Thursday, March 13, 2008

asphalters





Asphalt is a strange weird. I just looked it up on Wikipedia, always a good idea...

It comes from a Greek word asphaltos which means to secure or make firm. I came across this image from Stieglitz in a book I found on 17th St. yesterday, Reading American Photographs, by Alan Trachtenberg, published in 1989. I should read the book but instead I simply look at the pictures.

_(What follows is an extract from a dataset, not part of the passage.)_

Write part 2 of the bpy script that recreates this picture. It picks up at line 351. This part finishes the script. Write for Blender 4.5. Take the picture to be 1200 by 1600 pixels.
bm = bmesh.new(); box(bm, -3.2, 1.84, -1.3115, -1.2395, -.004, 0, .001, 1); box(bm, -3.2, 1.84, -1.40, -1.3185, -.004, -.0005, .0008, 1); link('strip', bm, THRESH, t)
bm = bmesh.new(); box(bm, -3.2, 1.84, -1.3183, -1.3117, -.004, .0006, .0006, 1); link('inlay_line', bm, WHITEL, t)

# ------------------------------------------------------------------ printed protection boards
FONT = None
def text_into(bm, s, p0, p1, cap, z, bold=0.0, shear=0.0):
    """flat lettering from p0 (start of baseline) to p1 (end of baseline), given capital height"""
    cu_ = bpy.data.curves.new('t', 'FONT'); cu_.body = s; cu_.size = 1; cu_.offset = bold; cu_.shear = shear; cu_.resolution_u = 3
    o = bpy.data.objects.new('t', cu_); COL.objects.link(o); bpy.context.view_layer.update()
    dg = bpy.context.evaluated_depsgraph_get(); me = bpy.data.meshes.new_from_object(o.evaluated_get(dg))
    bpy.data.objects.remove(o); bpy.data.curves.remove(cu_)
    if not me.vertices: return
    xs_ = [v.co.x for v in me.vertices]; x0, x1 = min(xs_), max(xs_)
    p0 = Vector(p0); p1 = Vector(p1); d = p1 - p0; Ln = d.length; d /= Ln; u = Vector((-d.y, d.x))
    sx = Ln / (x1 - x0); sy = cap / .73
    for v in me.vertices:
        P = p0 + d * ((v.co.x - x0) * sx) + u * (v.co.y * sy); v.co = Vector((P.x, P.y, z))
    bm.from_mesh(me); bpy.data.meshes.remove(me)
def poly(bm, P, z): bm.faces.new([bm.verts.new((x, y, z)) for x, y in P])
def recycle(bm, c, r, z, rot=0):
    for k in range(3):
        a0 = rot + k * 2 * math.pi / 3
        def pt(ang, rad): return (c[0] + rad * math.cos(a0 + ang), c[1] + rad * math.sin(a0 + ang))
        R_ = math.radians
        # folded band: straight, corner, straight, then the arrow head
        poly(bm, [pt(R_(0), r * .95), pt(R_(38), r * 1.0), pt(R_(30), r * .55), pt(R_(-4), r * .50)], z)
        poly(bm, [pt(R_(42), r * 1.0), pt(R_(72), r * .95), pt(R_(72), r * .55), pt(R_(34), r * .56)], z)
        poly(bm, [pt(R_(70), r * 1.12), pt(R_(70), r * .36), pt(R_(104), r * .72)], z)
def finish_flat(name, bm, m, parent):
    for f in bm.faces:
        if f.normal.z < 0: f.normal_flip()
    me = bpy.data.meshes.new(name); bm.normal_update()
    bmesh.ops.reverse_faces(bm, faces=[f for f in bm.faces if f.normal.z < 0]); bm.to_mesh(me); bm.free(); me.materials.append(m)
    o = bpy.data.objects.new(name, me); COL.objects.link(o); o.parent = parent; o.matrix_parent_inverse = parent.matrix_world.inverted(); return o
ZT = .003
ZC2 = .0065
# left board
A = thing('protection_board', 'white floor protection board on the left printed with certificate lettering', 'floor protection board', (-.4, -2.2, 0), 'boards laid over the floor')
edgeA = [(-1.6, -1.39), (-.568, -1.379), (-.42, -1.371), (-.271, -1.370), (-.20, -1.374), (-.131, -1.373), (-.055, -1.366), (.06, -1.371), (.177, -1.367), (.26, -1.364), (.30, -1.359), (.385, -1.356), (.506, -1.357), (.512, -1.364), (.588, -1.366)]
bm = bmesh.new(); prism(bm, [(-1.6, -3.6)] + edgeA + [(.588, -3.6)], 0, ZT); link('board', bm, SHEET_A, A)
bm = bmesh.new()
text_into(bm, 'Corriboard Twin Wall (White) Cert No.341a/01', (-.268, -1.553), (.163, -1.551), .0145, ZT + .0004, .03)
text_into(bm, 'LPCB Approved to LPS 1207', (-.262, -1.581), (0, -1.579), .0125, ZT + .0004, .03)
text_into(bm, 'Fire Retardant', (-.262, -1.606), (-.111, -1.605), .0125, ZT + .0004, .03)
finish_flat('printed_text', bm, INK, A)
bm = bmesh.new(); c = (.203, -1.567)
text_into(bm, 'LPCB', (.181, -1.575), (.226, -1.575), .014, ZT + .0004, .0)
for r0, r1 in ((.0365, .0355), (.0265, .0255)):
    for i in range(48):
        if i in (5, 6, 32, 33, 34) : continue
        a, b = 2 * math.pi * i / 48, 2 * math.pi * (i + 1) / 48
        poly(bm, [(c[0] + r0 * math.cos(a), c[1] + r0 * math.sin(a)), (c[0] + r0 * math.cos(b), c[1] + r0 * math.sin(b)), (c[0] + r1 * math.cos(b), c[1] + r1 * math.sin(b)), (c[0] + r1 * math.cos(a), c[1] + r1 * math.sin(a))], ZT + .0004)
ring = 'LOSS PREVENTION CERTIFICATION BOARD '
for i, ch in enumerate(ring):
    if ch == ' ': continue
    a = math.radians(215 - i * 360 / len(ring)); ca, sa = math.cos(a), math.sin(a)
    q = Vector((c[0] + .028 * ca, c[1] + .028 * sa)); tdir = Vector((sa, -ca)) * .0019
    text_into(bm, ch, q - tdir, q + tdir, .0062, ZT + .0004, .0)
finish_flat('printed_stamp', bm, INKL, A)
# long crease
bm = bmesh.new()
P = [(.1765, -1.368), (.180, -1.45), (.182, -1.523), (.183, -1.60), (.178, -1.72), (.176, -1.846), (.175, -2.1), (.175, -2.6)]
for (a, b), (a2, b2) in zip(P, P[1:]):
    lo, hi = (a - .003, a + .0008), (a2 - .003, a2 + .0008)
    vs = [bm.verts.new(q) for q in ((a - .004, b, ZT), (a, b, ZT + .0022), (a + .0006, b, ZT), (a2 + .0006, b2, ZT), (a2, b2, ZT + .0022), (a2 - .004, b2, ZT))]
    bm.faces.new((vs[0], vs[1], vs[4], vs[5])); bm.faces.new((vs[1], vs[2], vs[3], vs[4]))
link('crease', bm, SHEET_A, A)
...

Today while scuttling down Prospect Avenue in our stupid amazing minivan we saw smoke in the distance which at first looked like a car on fire, but when we got close we saw it was asphalters at work in front of the nearly finished building called Le Parc Maison on the corner of Prospect and 11th Avenue. For synchronicity's sake we took our own asphalt pictures, my son and I. Well I took some and then he asked to, and his came out better than mine so that's the one you see above. I don't like to let him take pictures very often because it's already apparent that he will be a better photographer than I. Sadly, by the time we got there to take the shots, the obnoxious fumes had disapated and consequently our photo lacks drama.

A little later we passed by a truck of sod. Sod is compelling. It was a nice follow up to the asphalt, another compelling substance. The coolness and freshness of the grass and soil a nice refuge from the noxiousness and heat of the asphalt (called bitumen in other countries.) I read (guess where!) that it was used in the mummification process in Ancient Egypt.